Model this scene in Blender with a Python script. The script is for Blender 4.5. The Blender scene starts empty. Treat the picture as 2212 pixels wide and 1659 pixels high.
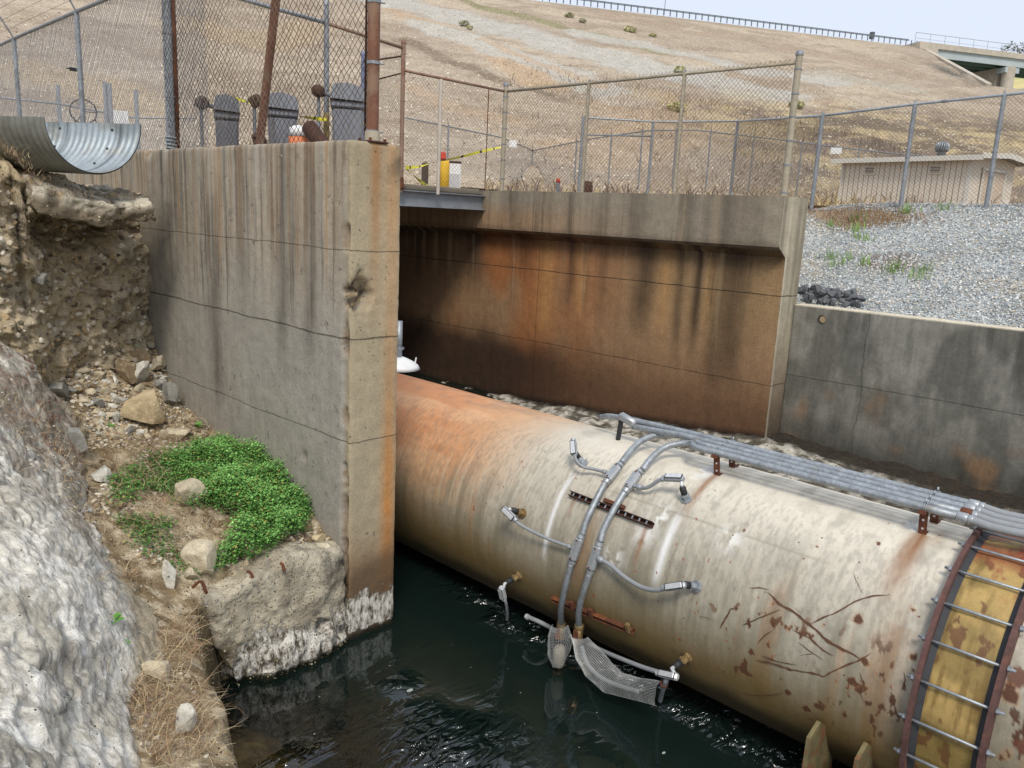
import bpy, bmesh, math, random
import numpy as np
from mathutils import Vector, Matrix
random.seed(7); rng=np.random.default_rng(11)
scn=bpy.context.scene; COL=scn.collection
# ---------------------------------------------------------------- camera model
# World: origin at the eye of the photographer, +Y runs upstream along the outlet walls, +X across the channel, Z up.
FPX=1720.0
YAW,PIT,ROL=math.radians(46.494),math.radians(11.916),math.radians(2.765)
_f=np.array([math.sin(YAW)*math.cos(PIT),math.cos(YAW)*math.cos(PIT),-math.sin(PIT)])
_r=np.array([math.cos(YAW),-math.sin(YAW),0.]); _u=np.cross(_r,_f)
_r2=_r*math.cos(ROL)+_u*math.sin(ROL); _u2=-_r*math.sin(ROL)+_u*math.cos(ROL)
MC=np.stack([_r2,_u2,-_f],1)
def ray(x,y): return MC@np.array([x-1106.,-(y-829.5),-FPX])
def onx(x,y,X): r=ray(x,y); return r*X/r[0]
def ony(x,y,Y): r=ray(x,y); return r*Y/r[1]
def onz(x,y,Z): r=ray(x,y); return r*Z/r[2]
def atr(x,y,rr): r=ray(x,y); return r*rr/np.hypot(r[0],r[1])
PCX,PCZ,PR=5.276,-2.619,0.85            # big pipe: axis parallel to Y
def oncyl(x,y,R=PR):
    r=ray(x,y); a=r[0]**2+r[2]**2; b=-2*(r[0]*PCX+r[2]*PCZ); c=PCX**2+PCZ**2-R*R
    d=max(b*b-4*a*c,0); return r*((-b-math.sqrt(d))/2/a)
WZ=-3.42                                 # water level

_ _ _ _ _

TASK STATEMENT: Transcribe all the lines above exactly, apart from the pictures.

FINISHED EXERCISE:
Model this scene in Blender with a Python script. The script is for Blender 4.5. The Blender scene starts empty. Treat the picture as 2212 pixels wide and 1659 pixels high.
import bpy, bmesh, math, random
import numpy as np
from mathutils import Vector, Matrix
random.seed(7); rng=np.random.default_rng(11)
scn=bpy.context.scene; COL=scn.collection
# ---------------------------------------------------------------- camera model
# World: origin at the eye of the photographer, +Y runs upstream along the outlet walls, +X across the channel, Z up.
FPX=1720.0
YAW,PIT,ROL=math.radians(46.494),math.radians(11.916),math.radians(2.765)
_f=np.array([math.sin(YAW)*math.cos(PIT),math.cos(YAW)*math.cos(PIT),-math.sin(PIT)])
_r=np.array([math.cos(YAW),-math.sin(YAW),0.]); _u=np.cross(_r,_f)
_r2=_r*math.cos(ROL)+_u*math.sin(ROL); _u2=-_r*math.sin(ROL)+_u*math.cos(ROL)
MC=np.stack([_r2,_u2,-_f],1)
def ray(x,y): return MC@np.array([x-1106.,-(y-829.5),-FPX])
def onx(x,y,X): r=ray(x,y); return r*X/r[0]
def ony(x,y,Y): r=ray(x,y); return r*Y/r[1]
def onz(x,y,Z): r=ray(x,y); return r*Z/r[2]
def atr(x,y,rr): r=ray(x,y); return r*rr/np.hypot(r[0],r[1])
PCX,PCZ,PR=5.276,-2.619,0.85            # big pipe: axis parallel to Y
def oncyl(x,y,R=PR):
    r=ray(x,y); a=r[0]**2+r[2]**2; b=-2*(r[0]*PCX+r[2]*PCZ); c=PCX**2+PCZ**2-R*R
    d=max(b*b-4*a*c,0); return r*((-b-math.sqrt(d))/2/a)
WZ=-3.42                                 # water level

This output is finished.